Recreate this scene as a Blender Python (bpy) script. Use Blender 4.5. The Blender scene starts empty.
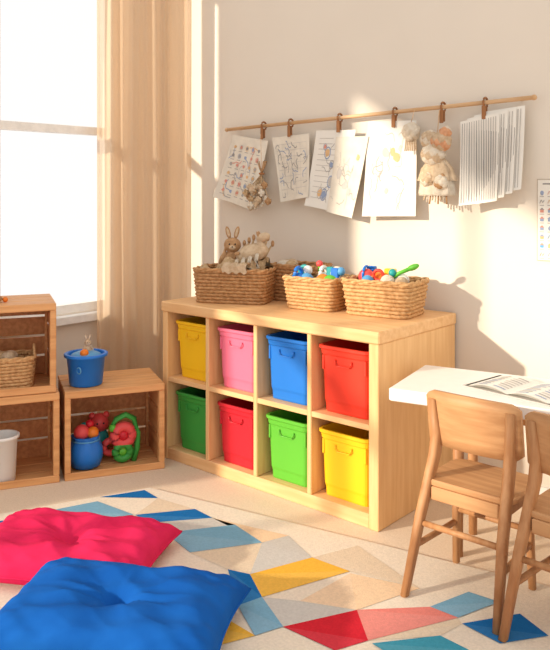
import bpy, math, random
from mathutils import Vector, Matrix
random.seed(7)
S=bpy.context.scene
S.view_settings.view_transform='Standard'
S.view_settings.look='None'
S.view_settings.exposure=0.0

# ------------------------------------------------------------ materials
def lin(c):
    r=[]
    for v in c[:3]:
        v=min(v,255)/255.0
        r.append(v/12.92 if v<=0.04045 else ((v+0.055)/1.055)**2.4)
    return (r[0],r[1],r[2],1.0)
def base_mat(name):
    m=bpy.data.materials.new(name); m.use_nodes=True
    nt=m.node_tree; b=nt.nodes['Principled BSDF']
    return m,nt,b
def mat(name,c,rough=0.6,c2=None,scale=20,bump=0.0,bscale=200,spec=0.3,stretch=None):
    m,nt,b=base_mat(name)
    b.inputs['Roughness'].default_value=rough
    b.inputs['Specular IOR Level'].default_value=spec
    tc=nt.nodes.new('ShaderNodeTexCoord')
    mp=nt.nodes.new('ShaderNodeMapping')
    nt.links.new(tc.outputs['Object'],mp.inputs['Vector'])
    if stretch: mp.inputs['Scale'].default_value=stretch
    if c2 is None: c2=tuple(v*0.95 for v in c)
    n=nt.nodes.new('ShaderNodeTexNoise'); n.inputs['Scale'].default_value=scale
    n.inputs['Detail'].default_value=4
    nt.links.new(mp.outputs['Vector'],n.inputs['Vector'])
    cr=nt.nodes.new('ShaderNodeValToRGB')
    cr.color_ramp.elements[0].position=0.35; cr.color_ramp.elements[1].position=0.65
    cr.color_ramp.elements[0].color=lin(c2); cr.color_ramp.elements[1].color=lin(c)
    nt.links.new(n.outputs['Fac'],cr.inputs['Fac'])
    nt.links.new(cr.outputs['Color'],b.inputs['Base Color'])
    if bump>0:
        n2=nt.nodes.new('ShaderNodeTexNoise'); n2.inputs['Scale'].default_value=bscale
        n2.inputs['Detail'].default_value=3
        nt.links.new(tc.outputs['Object'],n2.inputs['Vector'])
        bp=nt.nodes.new('ShaderNodeBump'); bp.inputs['Strength'].default_value=bump
        bp.inputs['Distance'].default_value=0.01
        nt.links.new(n2.outputs['Fac'],bp.inputs['Height'])
        nt.links.new(bp.outputs['Normal'],b.inputs['Normal'])
    return m
def wood(name,c,c2,axis='x',rough=0.5):
    st={'x':(1.2,14,14),'y':(14,1.2,14),'z':(14,14,1.2)}[axis]
    return mat(name,c,rough,c2,scale=3.5,bump=0.04,bscale=60,stretch=st)

M={}
M['wall']=mat('wall_paint',(229,219,206),0.9,(227,217,204),scale=3,bump=0.0,bscale=300,spec=0.1)
M['trim']=mat('trim_white',(246,244,240),0.5)
M['carpet']=mat('carpet_beige',(234,214,191),0.95,(224,203,179),scale=160,bump=0.3,bscale=420,spec=0.05)
M['birch']=wood('shelf_birch',(238,194,142),(227,178,124),'x')
M['birch_z']=wood('shelf_birch_upright',(238,195,140),(228,180,125),'z')
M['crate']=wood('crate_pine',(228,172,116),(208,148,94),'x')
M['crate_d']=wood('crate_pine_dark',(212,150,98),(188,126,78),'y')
M['beech']=wood('chair_beech',(190,140,96),(170,118,76),'z')
M['beech_x']=wood('chair_beech_seat',(202,154,108),(184,134,90),'x')
M['rod']=wood('rod_wood',(220,182,142),(200,158,114),'x')
M['clip']=mat('clip_leather',(160,108,68),0.6)
M['white']=mat('table_laminate',(242,239,234),0.35,(239,236,231))
M['wick']=mat('wicker',(224,180,128),0.7,(192,144,94),scale=60,bump=0.3,bscale=300)
M['wickd']=mat('wicker_dark',(208,160,112),0.7,(170,122,78),scale=60,bump=0.3,bscale=300)
M['wickin']=mat('wicker_inner',(150,108,66),0.9)
def plastic(n,c): 
    return mat(n,c,0.4,tuple(v*0.97 for v in c),scale=4,spec=0.4)
M['p_yellow']=plastic('plastic_yellow',(250,198,30))
M['p_pink']=plastic('plastic_pink',(240,118,148))
M['p_blue']=plastic('plastic_blue',(32,120,214))
M['p_red']=plastic('plastic_red',(234,62,42))
M['p_green']=plastic('plastic_green',(62,158,66))
M['p_lgreen']=plastic('plastic_light_green',(98,186,56))
M['p_crimson']=plastic('plastic_crimson',(208,34,50))
M['p_teal']=plastic('plastic_teal',(40,160,160))
M['p_orange']=plastic('plastic_orange',(240,130,40))
M['p_coral']=plastic('plastic_coral',(236,84,84))
M['p_white']=plastic('plastic_white',(240,238,234))
M['p_sky']=plastic('plastic_sky',(90,160,210))
M['pil_pink']=mat('cushion_pink',(220,44,92),0.9,(206,36,82),scale=8,bump=0.25,bscale=450,spec=0.08)
M['pil_blue']=mat('cushion_blue',(24,94,178),0.9,(18,84,166),scale=8,bump=0.25,bscale=450,spec=0.08)
M['paper']=mat('paper_white',(236,232,224),0.8,(232,227,218),scale=6)
M['paper2']=mat('paper_cream',(230,221,206),0.8)
M['border']=mat('poster_border',(196,180,162),0.8)
M['ink']=mat('pencil_grey',(176,169,164),0.8)
M['ink_b']=mat('pencil_blue',(154,168,196),0.8)
M['ink_r']=mat('pencil_red',(218,152,136),0.8)
M['ink_o']=mat('pencil_orange',(226,184,136),0.8)
M['ink_l']=mat('pencil_light',(204,197,190),0.8)
M['ink_d']=mat('print_grey',(154,150,148),0.8)
M['plush']=mat('plush_beige',(226,202,172),0.95,(206,178,146),scale=50,bump=0.8,bscale=250,spec=0.05)
M['plush_w']=mat('plush_cream',(238,226,208),0.95,(224,208,186),scale=50,bump=0.8,bscale=250,spec=0.05)
M['plush_b']=mat('plush_tan',(204,162,122),0.95,(180,138,98),scale=50,bump=0.8,bscale=250,spec=0.05)
M['plush_o']=mat('plush_peach',(236,182,144),0.95,(222,160,120),scale=50,bump=0.8,bscale=250,spec=0.05)
M['dark']=mat('eye_dark',(40,30,26),0.3)
M['burlap']=mat('burlap',(212,182,144),0.95,(182,148,108),scale=80,bump=0.6,bscale=300)
RUG={'cream':(236,223,205),'sand':(226,207,182),'blue':(34,110,178),'ltblue':(126,174,202),'grey':(202,198,192),
 'yellow':(240,184,70),'teal':(70,156,182),'red':(210,44,58),'pink':(230,136,126),'orange':(232,146,66),'peach':(238,207,172)}
for k,c in RUG.items():
    M['r_'+k]=mat('rug_'+k,c,0.97,tuple(v*0.95 for v in c),scale=120,bump=0.35,bscale=380,spec=0.03)
    c3=tuple(v*.90+230*.10 for v in c)
    M['r_'+k+'2']=mat('rug_'+k+'_faded',c3,0.97,tuple(v*0.95 for v in c3),scale=120,bump=0.35,bscale=380,spec=0.03)
def cloth(name,c,tr):
    m,nt,b=base_mat(name)
    b.inputs['Roughness'].default_value=0.9
    b.inputs['Specular IOR Level'].default_value=0.05
    tc=nt.nodes.new('ShaderNodeTexCoord')
    w=nt.nodes.new('ShaderNodeTexNoise'); w.inputs['Scale'].default_value=120
    nt.links.new(tc.outputs['Object'],w.inputs['Vector'])
    cr=nt.nodes.new('ShaderNodeValToRGB')
    cr.color_ramp.elements[0].color=lin(tuple(v*.97 for v in c)); cr.color_ramp.elements[1].color=lin(c)
    nt.links.new(w.outputs['Fac'],cr.inputs['Fac'])
    nt.links.new(cr.outputs['Color'],b.inputs['Base Color'])
    t=nt.nodes.new('ShaderNodeBsdfTranslucent')
    nt.links.new(cr.outputs['Color'],t.inputs['Color'])
    mx=nt.nodes.new('ShaderNodeMixShader'); mx.inputs[0].default_value=tr
    nt.links.new(b.outputs[0],mx.inputs[1]); nt.links.new(t.outputs[0],mx.inputs[2])
    # loose weave: part of the light passes straight through the open mesh
    tp=nt.nodes.new('ShaderNodeBsdfTransparent'); m2=nt.nodes.new('ShaderNodeMixShader'); m2.inputs[0].default_value=.18
    nt.links.new(mx.outputs[0],m2.inputs[1]); nt.links.new(tp.outputs[0],m2.inputs[2])
    nt.links.new(m2.outputs[0],nt.nodes['Material Output'].inputs['Surface'])
    return m
M['curtain']=cloth('curtain_linen',(240,215,186),0.62)

# ------------------------------------------------------------ mesh builder
class MB:
    def __init__(s): s.v=[];s.f=[];s.m=[];s.sm=[];s.mats=[]
    def mi(s,k):
        if k not in s.mats: s.mats.append(k)
        return s.mats.index(k)
    def add(s,vs,fs,k,smooth=False,T=None):
        o=len(s.v); i=s.mi(k)
        for p in vs:
            p=Vector(p)
            if T is not None: p=T@p
            s.v.append(p)
        for f in fs:
            s.f.append([o+a for a in f]); s.m.append(i); s.sm.append(smooth)
    def box(s,a,b,k,bev=0.0,T=None):
        x0,y0,z0=a;x1,y1,z1=b
        if bev<=0:
            vs=[(x0,y0,z0),(x1,y0,z0),(x1,y1,z0),(x0,y1,z0),(x0,y0,z1),(x1,y0,z1),(x1,y1,z1),(x0,y1,z1)]
            fs=[(3,2,1,0),(4,5,6,7),(0,1,5,4),(1,2,6,5),(2,3,7,6),(3,0,4,7)]
            s.add(vs,fs,k,False,T); return
        e=min(bev,(x1-x0)/2.01,(y1-y0)/2.01,(z1-z0)/2.01)
        vs=[];idx={}
        for ix,X in enumerate((x0,x1)):
            for iy,Y in enumerate((y0,y1)):
                for iz,Z in enumerate((z0,z1)):
                    sx=e if ix==0 else -e; sy=e if iy==0 else -e; sz=e if iz==0 else -e
                    idx[(ix,iy,iz,'x')]=len(vs); vs.append((X,Y+sy,Z+sz))
                    idx[(ix,iy,iz,'y')]=len(vs); vs.append((X+sx,Y,Z+sz))
                    idx[(ix,iy,iz,'z')]=len(vs); vs.append((X+sx,Y+sy,Z))
        fs=[]
        def q(l): fs.append([idx[t] for t in l])
        for i in (0,1):
            q([(i,0,0,'x'),(i,1,0,'x'),(i,1,1,'x'),(i,0,1,'x')])
            q([(0,i,0,'y'),(1,i,0,'y'),(1,i,1,'y'),(0,i,1,'y')])
            q([(0,0,i,'z'),(1,0,i,'z'),(1,1,i,'z'),(0,1,i,'z')])
        for a_ in (0,1):
            for b_ in (0,1):
                q([(a_,b_,0,'x'),(a_,b_,1,'x'),(a_,b_,1,'y'),(a_,b_,0,'y')])
                q([(a_,0,b_,'x'),(a_,1,b_,'x'),(a_,1,b_,'z'),(a_,0,b_,'z')])
                q([(0,a_,b_,'y'),(1,a_,b_,'y'),(1,a_,b_,'z'),(0,a_,b_,'z')])
                for c_ in (0,1): q([(a_,b_,c_,'x'),(a_,b_,c_,'y'),(a_,b_,c_,'z')])
        s.add(vs,fs,k,False,T)
    def loft(s,loops,k,caps=(True,True),smooth=True,T=None):
        n=len(loops[0]); vs=[p for l in loops for p in l]; fs=[]
        for i in range(len(loops)-1):
            for j in range(n):
                a=i*n+j;b=i*n+(j+1)%n
                fs.append((a,b,b+n,a+n))
        if caps[0]: fs.append(tuple(reversed(range(n))))
        if caps[1]: fs.append(tuple(range((len(loops)-1)*n,len(loops)*n)))
        s.add(vs,fs,k,smooth,T)
    def tube(s,path,r,k,seg=6,closed=False,T=None):
        P=[Vector(p) for p in path]; n=len(P); loops=[]
        R=r if isinstance(r,(list,tuple)) else [r]*n
        for i in range(n):
            if closed: t=P[(i+1)%n]-P[i-1]
            else: t=P[min(i+1,n-1)]-P[max(i-1,0)]
            if t.length<1e-9: t=Vector((0,0,1))
            t.normalize()
            up=Vector((0,0,1)) if abs(t.z)<0.9 else Vector((0,1,0))
            a=t.cross(up).normalized(); b=a.cross(t).normalized()
            loops.append([P[i]+(a*math.cos(2*math.pi*j/seg)+b*math.sin(2*math.pi*j/seg))*R[i] for j in range(seg)])
        if closed: loops.append(loops[0]); s.loft(loops,k,(False,False),True,T)
        else: s.loft(loops,k,(True,True),True,T)
    def ball(s,c,r,k,T=None,seg=16,rings=10,rot=None):
        if not isinstance(r,(tuple,list)): r=(r,r,r)
        vs=[];fs=[]
        Rm=Matrix.Identity(3) if rot is None else rot.to_3x3()
        vs.append(Vector((0,0,-1)))
        for i in range(1,rings):
            ph=-math.pi/2+math.pi*i/rings
            for j in range(seg):
                th=2*math.pi*j/seg
                vs.append(Vector((math.cos(ph)*math.cos(th),math.cos(ph)*math.sin(th),math.sin(ph))))
        vs.append(Vector((0,0,1)))
        vs=[Vector(c)+Rm@Vector((v.x*r[0],v.y*r[1],v.z*r[2])) for v in vs]
        for j in range(seg): fs.append((0,1+(j+1)%seg,1+j))
        for i in range(rings-2):
            for j in range(seg):
                a=1+i*seg+j;b=1+i*seg+(j+1)%seg
                fs.append((a,b,b+seg,a+seg))
        L=len(vs)-1; o=1+(rings-2)*seg
        for j in range(seg): fs.append((o+j,o+(j+1)%seg,L))
        s.add(vs,fs,k,True,T)
    def fluff(s,c,r,k,k2=None,n=26,t=.45):
        for i in range(n):
            a=i*2.4; zz=1-2*(i+.5)/n; q=math.sqrt(1-zz*zz)
            s.ball((c[0]+r[0]*(1-t)*q*math.cos(a),c[1]+r[1]*(1-t)*q*math.sin(a),c[2]+r[2]*(1-t)*zz),max(r)*t,(k2 if (k2 and i%3==0) else k),seg=8,rings=6)
    def torus(s,c,R,r,k,axis='z',T=None,seg=24):
        path=[]
        for i in range(seg):
            a=2*math.pi*i/seg
            u,v=R*math.cos(a),R*math.sin(a)
            path.append(Vector(c)+Vector({'z':(u,v,0),'y':(u,0,v),'x':(0,u,v)}[axis]))
        s.tube(path,r,k,8,True,T)
    def grid(s,fn,nu,nv,k,smooth=True,T=None):
        vs=[fn(i/nu,j/nv) for j in range(nv+1) for i in range(nu+1)]
        fs=[(j*(nu+1)+i,j*(nu+1)+i+1,(j+1)*(nu+1)+i+1,(j+1)*(nu+1)+i) for j in range(nv) for i in range(nu)]
        s.add(vs,fs,k,smooth,T)
    def obj(s,name,loc=(0,0,0),rot=0.0,parent=None,fixn=True):
        me=bpy.data.meshes.new(name)
        me.from_pydata([tuple(v) for v in s.v],[],s.f)
        for k in s.mats: me.materials.append(M[k])
        for p,mi,sm in zip(me.polygons,s.m,s.sm): p.material_index=mi; p.use_smooth=sm
        me.update()
        if fixn:
            import bmesh
            bm=bmesh.new(); bm.from_mesh(me); bmesh.ops.recalc_face_normals(bm,faces=bm.faces); bm.to_mesh(me); bm.free()
        o=bpy.data.objects.new(name,me); S.collection.objects.link(o)
        o.location=loc; o.rotation_euler=(0,0,rot)
        if parent: o.parent=parent
        return o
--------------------
Leave out the pictures. Transcribe only the lines above, from the first through the one that contains "S.view_settings.exposure=0.0".

▶ Task result:
Recreate this scene as a Blender Python (bpy) script. Use Blender 4.5. The Blender scene starts empty.
import bpy, math, random
from mathutils import Vector, Matrix
random.seed(7)
S=bpy.context.scene
S.view_settings.view_transform='Standard'
S.view_settings.look='None'
S.view_settings.exposure=0.0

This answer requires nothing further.